There are probably as many sleep studies as there are sleepers, and I certainly cannot speak to the neurophysiological science of sleep, but I can point to the ancient psalmist’s counsel on decreasing the distance between worry and trust, a prerequisite for actual rest. “I bless the Lord who gives me counsel; in the night also my heart instructs me.” Psalms scholar James L. Mays said, “Trust is not merely a warm feeling or a passing impulse in a time of trouble; it is a structure of acts and experiences that open one’s consciousness to the Lord as the supreme reality of life.” Many people assume God to be a mirage of water in the desert, only attracting the gullible. Others approach God only when desert thirst sends them in search of a well. The psalmist, on the other hand, whether the landscape be desert or rainforest, engages the discipline of seeking, sensing, and encountering the Lord no matter the climate, circumstance, time, or mood. Elsewhere, the psalmist says, “… I shall not want … I fear no evil; for you are with me.”
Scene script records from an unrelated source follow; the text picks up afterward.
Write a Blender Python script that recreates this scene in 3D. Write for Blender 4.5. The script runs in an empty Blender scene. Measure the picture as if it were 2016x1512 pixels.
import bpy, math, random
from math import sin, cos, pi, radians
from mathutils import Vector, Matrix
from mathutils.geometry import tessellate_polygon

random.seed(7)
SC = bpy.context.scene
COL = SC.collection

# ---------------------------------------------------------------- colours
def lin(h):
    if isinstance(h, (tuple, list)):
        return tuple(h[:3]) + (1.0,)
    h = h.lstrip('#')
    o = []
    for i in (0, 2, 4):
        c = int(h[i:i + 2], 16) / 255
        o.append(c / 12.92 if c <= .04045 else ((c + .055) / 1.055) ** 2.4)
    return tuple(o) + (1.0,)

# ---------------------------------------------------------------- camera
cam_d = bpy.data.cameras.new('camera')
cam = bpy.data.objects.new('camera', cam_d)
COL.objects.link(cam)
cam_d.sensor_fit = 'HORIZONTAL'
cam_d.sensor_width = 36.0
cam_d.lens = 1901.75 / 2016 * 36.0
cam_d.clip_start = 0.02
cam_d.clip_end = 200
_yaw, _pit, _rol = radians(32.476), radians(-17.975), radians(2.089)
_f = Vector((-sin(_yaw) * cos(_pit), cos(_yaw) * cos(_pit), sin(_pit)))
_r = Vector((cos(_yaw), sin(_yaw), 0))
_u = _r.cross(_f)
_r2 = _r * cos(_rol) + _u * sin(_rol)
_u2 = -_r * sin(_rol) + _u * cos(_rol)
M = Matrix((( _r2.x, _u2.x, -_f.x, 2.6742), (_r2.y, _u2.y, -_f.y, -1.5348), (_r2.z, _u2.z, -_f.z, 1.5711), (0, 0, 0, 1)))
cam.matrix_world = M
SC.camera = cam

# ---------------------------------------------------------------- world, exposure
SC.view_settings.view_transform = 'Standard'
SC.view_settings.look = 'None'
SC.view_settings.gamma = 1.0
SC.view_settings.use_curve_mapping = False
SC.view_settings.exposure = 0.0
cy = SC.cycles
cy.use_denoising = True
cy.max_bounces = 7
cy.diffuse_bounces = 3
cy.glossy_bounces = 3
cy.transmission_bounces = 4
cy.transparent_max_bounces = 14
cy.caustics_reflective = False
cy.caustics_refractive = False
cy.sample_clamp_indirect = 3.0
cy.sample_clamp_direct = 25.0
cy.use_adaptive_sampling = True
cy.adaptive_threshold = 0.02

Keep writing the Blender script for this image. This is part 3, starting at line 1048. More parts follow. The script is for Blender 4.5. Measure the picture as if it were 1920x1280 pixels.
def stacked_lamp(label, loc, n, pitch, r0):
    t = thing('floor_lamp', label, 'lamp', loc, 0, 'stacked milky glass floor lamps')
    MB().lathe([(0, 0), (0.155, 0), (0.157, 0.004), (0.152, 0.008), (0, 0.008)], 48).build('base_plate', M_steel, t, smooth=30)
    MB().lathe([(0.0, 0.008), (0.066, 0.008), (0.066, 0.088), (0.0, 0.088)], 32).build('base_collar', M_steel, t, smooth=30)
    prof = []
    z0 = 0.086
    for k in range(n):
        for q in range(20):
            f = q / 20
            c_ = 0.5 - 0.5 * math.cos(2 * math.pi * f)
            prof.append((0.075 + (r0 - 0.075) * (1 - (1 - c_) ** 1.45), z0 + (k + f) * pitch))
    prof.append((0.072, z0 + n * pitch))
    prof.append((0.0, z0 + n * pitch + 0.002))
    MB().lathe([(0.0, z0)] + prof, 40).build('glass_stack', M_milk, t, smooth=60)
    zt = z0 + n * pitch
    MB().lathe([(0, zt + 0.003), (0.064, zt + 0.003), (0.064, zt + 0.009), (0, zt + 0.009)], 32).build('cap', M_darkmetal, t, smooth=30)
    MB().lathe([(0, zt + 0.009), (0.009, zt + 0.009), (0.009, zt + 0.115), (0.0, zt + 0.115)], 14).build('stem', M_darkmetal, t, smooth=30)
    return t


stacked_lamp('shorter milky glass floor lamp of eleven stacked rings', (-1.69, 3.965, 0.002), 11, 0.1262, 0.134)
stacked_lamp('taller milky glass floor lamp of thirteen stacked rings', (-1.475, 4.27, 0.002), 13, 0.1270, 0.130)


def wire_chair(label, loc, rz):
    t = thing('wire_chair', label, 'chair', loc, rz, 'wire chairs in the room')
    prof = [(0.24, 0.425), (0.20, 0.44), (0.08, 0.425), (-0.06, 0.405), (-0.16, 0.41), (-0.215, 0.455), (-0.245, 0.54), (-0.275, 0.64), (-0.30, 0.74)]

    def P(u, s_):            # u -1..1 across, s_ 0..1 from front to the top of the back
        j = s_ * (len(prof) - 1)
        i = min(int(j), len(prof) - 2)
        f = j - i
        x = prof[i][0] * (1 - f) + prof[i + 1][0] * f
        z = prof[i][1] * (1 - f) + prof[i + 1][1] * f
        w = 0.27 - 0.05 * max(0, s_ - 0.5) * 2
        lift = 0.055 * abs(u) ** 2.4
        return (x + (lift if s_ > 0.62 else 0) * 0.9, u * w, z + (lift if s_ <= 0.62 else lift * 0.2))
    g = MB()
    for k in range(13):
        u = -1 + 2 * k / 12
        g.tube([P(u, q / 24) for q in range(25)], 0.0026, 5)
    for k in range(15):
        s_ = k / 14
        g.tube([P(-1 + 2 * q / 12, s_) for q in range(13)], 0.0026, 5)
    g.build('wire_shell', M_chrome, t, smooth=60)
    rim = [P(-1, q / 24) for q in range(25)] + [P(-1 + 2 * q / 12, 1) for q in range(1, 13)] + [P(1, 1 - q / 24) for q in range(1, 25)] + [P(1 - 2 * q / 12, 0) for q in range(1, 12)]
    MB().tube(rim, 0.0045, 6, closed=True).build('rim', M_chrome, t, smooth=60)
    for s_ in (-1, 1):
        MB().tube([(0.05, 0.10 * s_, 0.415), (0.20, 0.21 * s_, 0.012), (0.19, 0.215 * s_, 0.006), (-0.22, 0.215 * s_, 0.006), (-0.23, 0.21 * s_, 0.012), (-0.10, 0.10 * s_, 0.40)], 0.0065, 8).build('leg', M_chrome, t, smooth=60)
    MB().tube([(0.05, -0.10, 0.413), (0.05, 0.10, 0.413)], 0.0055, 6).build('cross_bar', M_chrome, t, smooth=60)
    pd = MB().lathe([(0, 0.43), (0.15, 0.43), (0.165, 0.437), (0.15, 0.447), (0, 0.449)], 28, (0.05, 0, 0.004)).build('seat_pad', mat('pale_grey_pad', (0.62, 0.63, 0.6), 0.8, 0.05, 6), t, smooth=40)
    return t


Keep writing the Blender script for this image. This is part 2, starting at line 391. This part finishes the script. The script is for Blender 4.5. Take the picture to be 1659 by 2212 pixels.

With life, we are given two precious and undeniably exhaustible resources, time and energy. Can you honestly deny that we waste a large percentage of these limited resources on worry? Often, we are worrying over that which we cannot control, and then we spend additional time and energy worrying that we don’t have control over that which we cannot control. How wasteful is that? And it is these worries that are to life what a gas-powered Humvee is to the environment.
Understand that the psalmist here is not playing the role of Pollyanna, exuding optimism under the darkening shadow of the tidal wave. The psalmist is actually leaning into a realism that says –– Here I am. These are the things over which I have some influence, and this other list includes the things over which I have no control. I can trust in the Lord’s wisdom to guide me in wading through that which I can influence, and I can trust the Lord to sustain me and grant me peace in facing the things over which I have no control. “I keep the Lord always before me; because he is at my right hand, I shall not be moved. Therefore my heart is glad, and my soul rejoices; my body also rests secure.”
After all, rest in peace is not just a prayer for the dead, but also God’s hope for the living.